Wil een werknemer na beëindiging van zijn dienstbetrekking recht hebben op een WW-uitkering, dan mag hij niet verwijtbaar werkloos zijn. Een werknemer is onder meer verwijtbaar werkloos als de dienstbetrekking op zijn verzoek is beëindigd terwijl voortzetting daarvan niet zo bezwaarlijk was dat dit niet van hem kon worden verlangd.
Het UWV weigerde een WW-uitkering te verstrekken aan iemand die, nadat hij zijn arbeidsovereenkomst per 31 december 2011 had opgezegd, van 22 februari 2012 tot en met 31 mei 2012 op basis van een oproepcontract had gewerkt. Vanaf 11 april 2012 werd de werknemer niet meer opgeroepen om te werken. Bepalend voor de weigering van de WW-uitkering was volgens het UWV dat de werknemer zijn eerdere dienstbetrekking zelf had beëindigd hoewel dat niet nodig was.
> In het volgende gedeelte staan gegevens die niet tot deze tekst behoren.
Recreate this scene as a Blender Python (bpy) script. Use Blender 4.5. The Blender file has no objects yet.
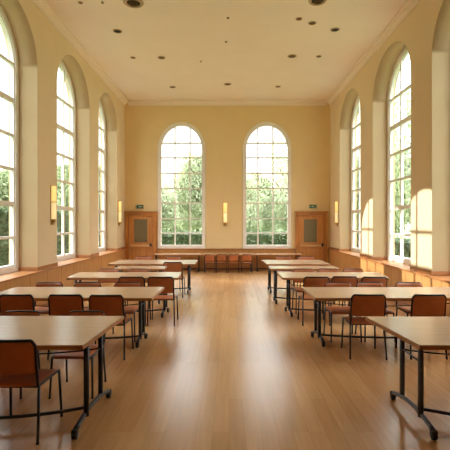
import bpy, bmesh, math, random
from mathutils import Vector, Matrix
random.seed(7)
PI = math.pi
scene = bpy.context.scene
C = scene.collection

# ------------------------------------------------------------------ measures
H = 1.70            # camera height
F = 420.0           # focal length in pixels of the 450 px frame
XL, XR, YB, YF = -3.69, 3.58, 14.90, -1.6
ZC = 5.99           # ceiling
ZL = 0.76           # ledge top of the panelling

# ------------------------------------------------------------------ materials
def new_mat(name):
    m = bpy.data.materials.new(name); m.use_nodes = True
    nt = m.node_tree; nt.nodes.clear()
    out = nt.nodes.new('ShaderNodeOutputMaterial')
    b = nt.nodes.new('ShaderNodeBsdfPrincipled')
    nt.links.new(b.outputs[0], out.inputs[0])
    return m, nt, b, out

def s2l(c):
    return tuple(((v/255.0)/12.92 if v/255.0 <= 0.04045 else ((v/255.0+0.055)/1.055)**2.4) for v in c) + (1.0,)

def plain(name, rgb, rough=0.6, metal=0.0, var=0.06, scale=6.0, bump=0.0, bscale=60.0, coat=0.0, spec=0.5):
    m, nt, b, out = new_mat(name)
    tc = nt.nodes.new('ShaderNodeTexCoord')
    nz = nt.nodes.new('ShaderNodeTexNoise'); nz.inputs['Scale'].default_value = scale; nz.inputs['Detail'].default_value = 4
    nt.links.new(tc.outputs['Object'], nz.inputs['Vector'])
    rp = nt.nodes.new('ShaderNodeValToRGB')
    c = s2l(rgb)
    rp.color_ramp.elements[0].position = 0.3; rp.color_ramp.elements[1].position = 0.7
    rp.color_ramp.elements[0].color = tuple(v*(1-var) for v in c[:3]) + (1,)
    rp.color_ramp.elements[1].color = tuple(min(1, v*(1+var)) for v in c[:3]) + (1,)
    nt.links.new(nz.outputs['Fac'], rp.inputs['Fac'])
    nt.links.new(rp.outputs[0], b.inputs['Base Color'])
    b.inputs['Roughness'].default_value = rough; b.inputs['Metallic'].default_value = metal
    b.inputs['Specular IOR Level'].default_value = spec
    if coat: b.inputs['Coat Weight'].default_value = coat; b.inputs['Coat Roughness'].default_value = 0.15
    if bump:
        n2 = nt.nodes.new('ShaderNodeTexNoise'); n2.inputs['Scale'].default_value = bscale; n2.inputs['Detail'].default_value = 3
        nt.links.new(tc.outputs['Object'], n2.inputs['Vector'])
        bp = nt.nodes.new('ShaderNodeBump'); bp.inputs['Strength'].default_value = bump; bp.inputs['Distance'].default_value = 0.005
        nt.links.new(n2.outputs['Fac'], bp.inputs['Height']); nt.links.new(bp.outputs[0], b.inputs['Normal'])
    return m

def wood(name, dark, light, rough=0.35, stretch=(1, 10, 10), scale=3.0, spec=0.5):
    m, nt, b, out = new_mat(name)
    tc = nt.nodes.new('ShaderNodeTexCoord')
    mp = nt.nodes.new('ShaderNodeMapping'); mp.inputs['Scale'].default_value = stretch
    nt.links.new(tc.outputs['Object'], mp.inputs['Vector'])
    nz = nt.nodes.new('ShaderNodeTexNoise'); nz.inputs['Scale'].default_value = scale; nz.inputs['Detail'].default_value = 6
    nz.inputs['Distortion'].default_value = 0.4
    nt.links.new(mp.outputs[0], nz.inputs['Vector'])
    rp = nt.nodes.new('ShaderNodeValToRGB')
    rp.color_ramp.elements[0].position = 0.32; rp.color_ramp.elements[0].color = s2l(dark)
    rp.color_ramp.elements[1].position = 0.68; rp.color_ramp.elements[1].color = s2l(light)
    nt.links.new(nz.outputs['Fac'], rp.inputs['Fac']); nt.links.new(rp.outputs[0], b.inputs['Base Color'])
    b.inputs['Roughness'].default_value = rough
    b.inputs['Specular IOR Level'].default_value = spec
    return m

def floor_mat():
    m, nt, b, out = new_mat('oak_strip_floor')
    tc = nt.nodes.new('ShaderNodeTexCoord')
    mp = nt.nodes.new('ShaderNodeMapping'); mp.inputs['Rotation'].default_value = (0, 0, PI/2)
    nt.links.new(tc.outputs['Object'], mp.inputs['Vector'])
    br = nt.nodes.new('ShaderNodeTexBrick')
    br.inputs['Scale'].default_value = 1.0
    br.inputs['Brick Width'].default_value = 1.7; br.inputs['Row Height'].default_value = 0.13
    br.inputs['Mortar Size'].default_value = 0.0015; br.inputs['Mortar Smooth'].default_value = 0.3
    br.inputs['Color1'].default_value = s2l((190, 143, 90)); br.inputs['Color2'].default_value = s2l((205, 160, 106))
    br.inputs['Mortar'].default_value = s2l((160, 116, 72)); br.offset = 0.37; br.offset_frequency = 3
    nt.links.new(mp.outputs[0], br.inputs['Vector'])
    mp2 = nt.nodes.new('ShaderNodeMapping'); mp2.inputs['Scale'].default_value = (14, 0.9, 1)
    nt.links.new(tc.outputs['Object'], mp2.inputs['Vector'])
    nz = nt.nodes.new('ShaderNodeTexNoise'); nz.inputs['Scale'].default_value = 2.0; nz.inputs['Detail'].default_value = 6
    nt.links.new(mp2.outputs[0], nz.inputs['Vector'])
    rp = nt.nodes.new('ShaderNodeValToRGB')
    rp.color_ramp.elements[0].position = 0.3; rp.color_ramp.elements[0].color = (0.84, 0.82, 0.80, 1)
    rp.color_ramp.elements[1].position = 0.7; rp.color_ramp.elements[1].color = (1.0, 1.0, 1.0, 1)
    nt.links.new(nz.outputs['Fac'], rp.inputs['Fac'])
    mx = nt.nodes.new('ShaderNodeMix'); mx.data_type = 'RGBA'; mx.blend_type = 'MULTIPLY'; mx.inputs[0].default_value = 1
    nt.links.new(br.outputs['Color'], mx.inputs[6]); nt.links.new(rp.outputs[0], mx.inputs[7])
    nt.links.new(mx.outputs[2], b.inputs['Base Color'])
    n3 = nt.nodes.new('ShaderNodeTexNoise'); n3.inputs['Scale'].default_value = 1.3; n3.inputs['Detail'].default_value = 3
    nt.links.new(tc.outputs['Object'], n3.inputs['Vector'])
    mr = nt.nodes.new('ShaderNodeMapRange'); mr.inputs[3].default_value = FLOOR_ROUGH-0.03; mr.inputs[4].default_value = FLOOR_ROUGH+0.04
    nt.links.new(n3.outputs['Fac'], mr.inputs[0]); nt.links.new(mr.outputs[0], b.inputs['Roughness'])
    b.inputs['Specular IOR Level'].default_value = 1.0; b.inputs['IOR'].default_value = 1.7
    return m

def glass_mat(name, tint=(0.97, 0.985, 0.98)):
    m, nt, b, out = new_mat(name)
    nt.nodes.remove(b)
    tr = nt.nodes.new('ShaderNodeBsdfTransparent'); tr.inputs[0].default_value = tint + (1,)
    gl = nt.nodes.new('ShaderNodeBsdfGlossy'); gl.inputs['Roughness'].default_value = 0.02
    fr = nt.nodes.new('ShaderNodeFresnel')
    ge = nt.nodes.new('ShaderNodeNewGeometry')          # a thin pane reflects alike from both sides
    mr = nt.nodes.new('ShaderNodeMapRange'); mr.inputs[3].default_value = 1.35; mr.inputs[4].default_value = 1/1.35
    nt.links.new(ge.outputs['Backfacing'], mr.inputs[0]); nt.links.new(mr.outputs[0], fr.inputs[0])
    mx = nt.nodes.new('ShaderNodeMixShader')
    nt.links.new(fr.outputs[0], mx.inputs[0]); nt.links.new(tr.outputs[0], mx.inputs[1]); nt.links.new(gl.outputs[0], mx.inputs[2])
    nt.links.new(mx.outputs[0], out.inputs[0])
    return m

def leaf_mat(name, dark, light):
    m, nt, b, out = new_mat(name)
    ge = nt.nodes.new('ShaderNodeNewGeometry')
    rp = nt.nodes.new('ShaderNodeValToRGB')
    rp.color_ramp.elements[0].color = s2l(dark); rp.color_ramp.elements[1].color = s2l(light)
    nt.links.new(ge.outputs['Random Per Island'], rp.inputs['Fac'])
    nt.links.new(rp.outputs[0], b.inputs['Base Color'])
    b.inputs['Roughness'].default_value = 0.7
    tl = nt.nodes.new('ShaderNodeBsdfTranslucent'); nt.links.new(rp.outputs[0], tl.inputs[0])
    mx = nt.nodes.new('ShaderNodeMixShader'); mx.inputs[0].default_value = 0.4
    nt.links.new(b.outputs[0], mx.inputs[1]); nt.links.new(tl.outputs[0], mx.inputs[2]); nt.links.new(mx.outputs[0], out.inputs[0])
    return m

def emit_mat(name, rgb, strength):
    m, nt, b, out = new_mat(name)
    b.inputs['Base Color'].default_value = s2l(rgb)
    b.inputs['Emission Color'].default_value = s2l(rgb)
    b.inputs['Emission Strength'].default_value = strength
    b.inputs['Roughness'].default_value = 0.4
    return m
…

De nieuwe dienstbetrekking had niet lang genoeg geduurd om uitsluitend aan die dienstbetrekking een recht op WW-uitkering te kunnen ontlenen. Uit vaste rechtspraak van de Centrale Raad van Beroep volgt dat geen onderzoek naar de redenen van de baanwisseling hoeft te worden gedaan wanneer ten tijde van de baanwisseling een reëel vooruitzicht bestond op een dienstverband van ten minste 26 weken en een vergelijkbare omvang. Dat reële uitzicht ontbrak in deze situatie. De door de werknemer ter zitting gegeven beschrijving van de situatie die zou ontstaan indien hij meer structureel voor de nieuwe werkgever zou gaan werken kwam erop neer dat hij zzp’er zou worden.